However, freedom of expression organization Article 19 quoted someone at the radio station where Olmos García collaborated as saying that he had been “intercepted by municipal police” while on his way to the radio station early Sunday morning.

The person cited witnesses saying that Olmos García was taken away, the officers took his belongings.

“I imagine that they beat him and he starting running away. They got into the patrol car, followed him and ran him over. The version from neighbors is that they ran him over and then kicked him,” the person said.

A member of the radio station told Article 19 that late on the night of June 25, they were aware of “two trucks circling around the Normal (School) where the radio station is. They came as civilians, but we felt that they were the Federal Police. People gathered, they formed barricades. Then the matter died down. Our colleague never came.”

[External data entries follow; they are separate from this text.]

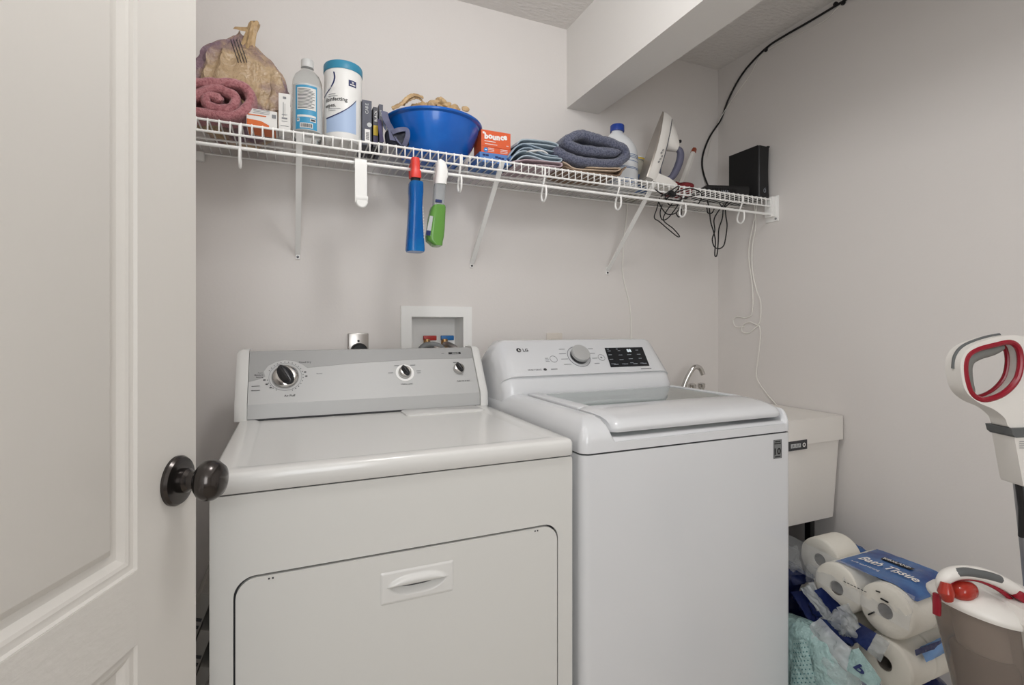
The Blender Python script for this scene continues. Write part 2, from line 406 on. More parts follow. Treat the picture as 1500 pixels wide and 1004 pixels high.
kn = obj('door_knob', lathe(nb(), [(.0165, .0), (.0165, .012), (.0125, .016), (.0125, .024), (.019, .027), (.0255, .033), (.0275, .040), (.0265, .048), (.021, .056), (.012, .060), (.001, .061)], dfn(.0459, .984, .004), 40, mk), 'knob_bronze', door)
kr = obj('knob_rose', lathe(nb(), [(.0335, 0), (.0335, .004), (.031, .0075), (.026, .009), (.018, .0095)], dfn(.0459, .984, 0), 48, mk), 'knob_bronze', door)

# ================================================================== DRYER
dx0, dx1, dy0, dzt = -.123, .574, .98, .947
dr = thing('dryer', (.225, 1.32, 0), 'white dryer with a silver control panel, left of the washing machine', 'dryer')
obj('cabinet', bx(dx0 + .002, dx1 - .002, dy0 + .012, 1.66, .0, .908, .004), 'enamel_matte', dr)
ff = lambda a, b, d: Vector((a, d, b))
do_ = rrect(-.088, .538, .175, .766, .034, 8)
bm = plate(nb(), rrect(dx0, dx1, .02, .9075, .006, 3), [do_], ff, dy0, dy0 + .016, .0035)
obj('front_panel', bm, 'enamel_matte', dr)
obj('door_gasket', plate(nb(), rrect(-.09, .54, .173, .768, .034, 8), [], ff, dy0 + .009, dy0 + .0115), 'gap', dr)
hx0, hx1, hz0, hz1 = .156, .300, .667, .729
bm = plate(nb(), rrect(-.0845, .5345, .1785, .762, .032, 8), [rrect(hx0, hx1, hz0, hz1, .004, 3)], ff, dy0 - .002, dy0 + .008, .004)
ddoor = obj('dryer_door', bm, 'enamel_matte', dr)
# pocket handle: height field
bm = nb(); nu, nv = 72, 36; g = []
for j in range(nv + 1):
    row = []
    for i in range(nu + 1):
        a = hx0 + (hx1 - hx0) * i / nu; b = hz0 + (hz1 - hz0) * j / nv
        ua = (a - (hx0 + hx1) / 2) / .060; vb = (b - hz0) / (hz1 - hz0)
        edge = min(a - hx0, hx1 - a, b - hz0, hz1 - b)
        y = dy0 - .0035 + max(0, .004 - edge) * .5
        q = 1 - min(1, abs(ua)) ** 3.2
        top = .52 + .0 * q; bot = .52 - .33 * q; cup = .52 + .30 * q
        if abs(ua) < 1:
            if bot < vb < top: y += .016 * min(1, (vb - bot) / .22) * min(1, q * 2.2)
            elif top <= vb < cup: y -= .0065 * math.sin(math.pi * min(1, max(0, (vb - top) / (cup - top) * .85 + .15))) * min(1, q * 2.2)
        row.append(bm.verts.new((a, y, b)))
    g.append(row)
for j in range(nv):
    for i in range(nu): bm.faces.new((g[j][i], g[j][i + 1], g[j + 1][i + 1], g[j + 1][i]))
hd = obj('door_handle', bm, 'enamel', ddoor, 50)
for a in (-.030, .484): obj('hinge_mark', dashes(nb(), [(a - .003, .757, .003, .003), (a + .003, .757, .003, .003)], Frame((0, dy0 - .0024, 0), (1, 0, 0), (0, 0, 1)), .0002), 'ink', dr, 0)
obj('top_gap', bx(dx0 + .004, dx1 - .004, dy0 + .004, 1.66, .9065, .914), 'gap', dr, 0)
# worktop with a shallow recessed field
bm = nb()
def dring(i, z, r): return [(p[0], p[1], z) for p in rrect(dx0 - .001 + i, dx1 + .001 - i, dy0 - .006 + i, 1.68 - i, r, 5)]
loft(bm, [dring(0.002, .911, .010), dring(0, .913, .010), dring(0, .9385, .010), dring(.0025, .9445, .010), dring(.007, .947, .009), dring(.038, .947, .012), dring(.048, .9435, .012), dring(.052, .943, .012)])
obj('worktop', bm, 'enamel', dr, 60)
bm = nb(); l0 = [(p[0], p[1]) for p in rrect(.30, .535, 1.425, 1.512, .012, 4)]
loft(bm, [[(a, b, .9425) for a, b in l0], [(a, b, .9475) for a, b in l0], [(.4175 + (a - .4175) * .975, 1.4685 + (b - 1.4685) * .93, .949) for a, b in l0]])
obj('lint_lid', bm, 'enamel', dr, 60)
# console
prof = [(1.5145, .947), (1.518, .987), (1.603, 1.125), (1.66, 1.125), (1.66, .947)]
cons = obj('console_back', loft(nb(), [[(x, y, z) for y, z in [(1.525, .943), (1.53, .985), (1.612, 1.118), (1.668, 1.118), (1.668, .943)]] for x in (-.128, .572)]), 'enamel', dr)
obj('control_panel', loft(nb(), [[(x, y, z) for y, z in prof] for x in (-.103, .551)]), 'silver', dr, 12)
capp = [(1.508, .945), (1.511, .990), (1.597, 1.126), (1.606, 1.131), (1.665, 1.131), (1.665, .945)]
for x0, x1 in ((-.104, -.134), (.552, .578)):
    c_ = (1.59, 1.03); rs = []
    for x, k in ((x0, 1), (x0 + (x1 - x0) * .55, 1), (x0 + (x1 - x0) * .85, .975), (x1, .93)):
        rs.append([(x, c_[0] + (y - c_[0]) * k, .945 + (z - .945) * (k + (1 - k) * .35)) for y, z in capp])
    obj('end_cap', loft(nb(), rs), 'enamel', dr, 30)
obj('panel_seam', bx(-.103, .551, 1.5142, 1.53, .9435, .9485), 'gap', dr, 0)
fd = Frame((0, 1.518, .987), (1, 0, 0), (0, .085, .138))
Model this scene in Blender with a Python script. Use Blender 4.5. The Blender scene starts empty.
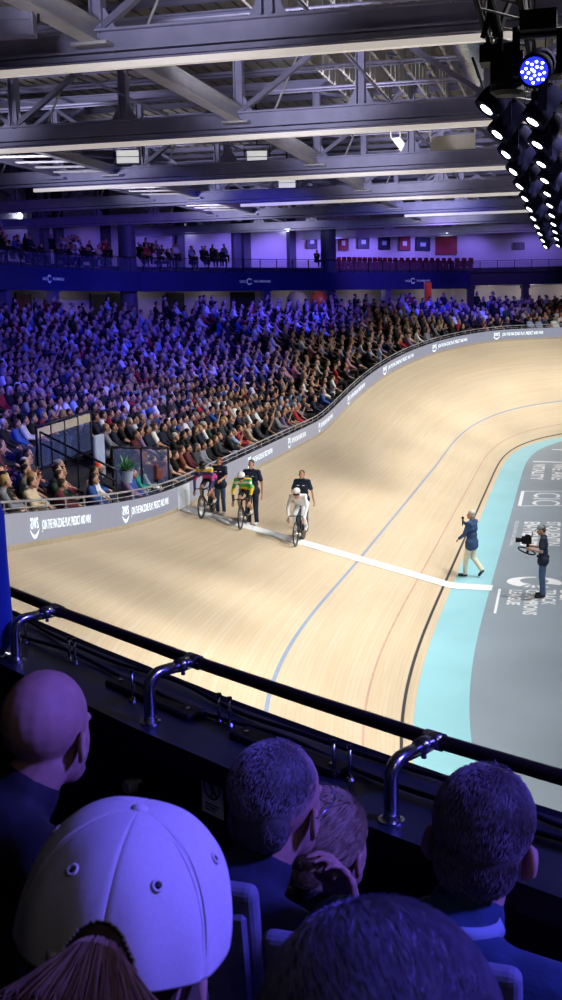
import bpy, bmesh, math, random
import numpy as np
from mathutils import Vector, Matrix, Euler
rnd = random.Random(11)
C = bpy.context.scene.collection
PI = math.pi

# ------------------------------------------------------------------ camera geometry (metres; +Y runs along the home straight)
HD, TH, RO, HC, FPX = .24757187167290579, .16602687132203267, -.02038001576613518, 6.969198322481896, 1141.0
_r = np.array([math.cos(HD), math.sin(HD), 0.0])
FW = np.array([-math.sin(HD)*math.cos(TH), math.cos(HD)*math.cos(TH), -math.sin(TH)])
_u = np.array([-math.sin(HD)*math.sin(TH), math.cos(HD)*math.sin(TH), math.cos(TH)])
RT = math.cos(RO)*_r + math.sin(RO)*_u
UP = math.cos(RO)*_u - math.sin(RO)*_r
EYE = np.array([0, 0, HC])

def ray(x, y): return FW + (x-281)/FPX*RT - (y-500)/FPX*UP
def at(x, y, d): return Vector(EYE + ray(x, y)*d)
def on_z(x, y, z):
    r = ray(x, y); return Vector(EYE + r*((z-HC)/r[2]))
def pix(q):
    q = np.array(q, float)-EYE; d = q@FW
    return 281+FPX*(q@RT)/d, 500-FPX*(q@UP)/d, d

cam = bpy.data.cameras.new('camera'); cam.sensor_width = 36; cam.sensor_fit = 'AUTO'
cam.lens = 36*FPX/1000; cam.clip_end = 400; cam.clip_start = .05
co = bpy.data.objects.new('camera', cam); C.objects.link(co)
M = Matrix.Identity(4)
for i in range(3):
    M[i][0], M[i][1], M[i][2], M[i][3] = RT[i], UP[i], -FW[i], EYE[i]
co.matrix_world = M
bpy.context.scene.camera = co
cam.dof.use_dof = True; cam.dof.focus_distance = 26; cam.dof.aperture_fstop = 20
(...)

Olmos García was a radio host at Tu Un Ñuu Savi for the program “Pitaya negra” that transmitted from the Huajuapan Experimental Normal School and “addressed several social and cultural issues, including the struggle of peoples against mining and environmental protection,” according to Article 19. The station had been covering the teachers protests and subsequent violence in the state, the organization added.

According to the website for the radio station, it belongs to section 22 of the Coordinadora Nacional de Trabajadores de la Educación. The CNTE has been protesting in Oaxaca against educational reforms for weeks. On June 19 in Noxchixtlán, during authorities’ attempts to clear roadblocks set up by protestors, at least eight people died.

Proceso reported that the Defender of Human Rights of the People of Oaxaca (DDHPO for its acronym in Spanish) urged local authorities to investigate the case.

Quadratín reported that there have been both peaceful and violent protests of Olmos García’s death, including an attempt to destroy the monument in the city on which police said Olmos García was painting graffiti.

The mayor of Huajuapan de León said he took policemen off the streets due to threats, as reported by Milenio.

A press release from the city of Huajuapan de León announcing the death said a police officer had been detained and placed before prosecutors. It also called for order in the city.

According to Article 19, between June 17 and 21, there were 16 attacks against journalists in Oaxaca and Mexico City and 11 of these were carried out by “elements of public security.” The organization called for a thorough investigation and for authorities to prioritize Olmos García’s journalistic work as a line of investigation.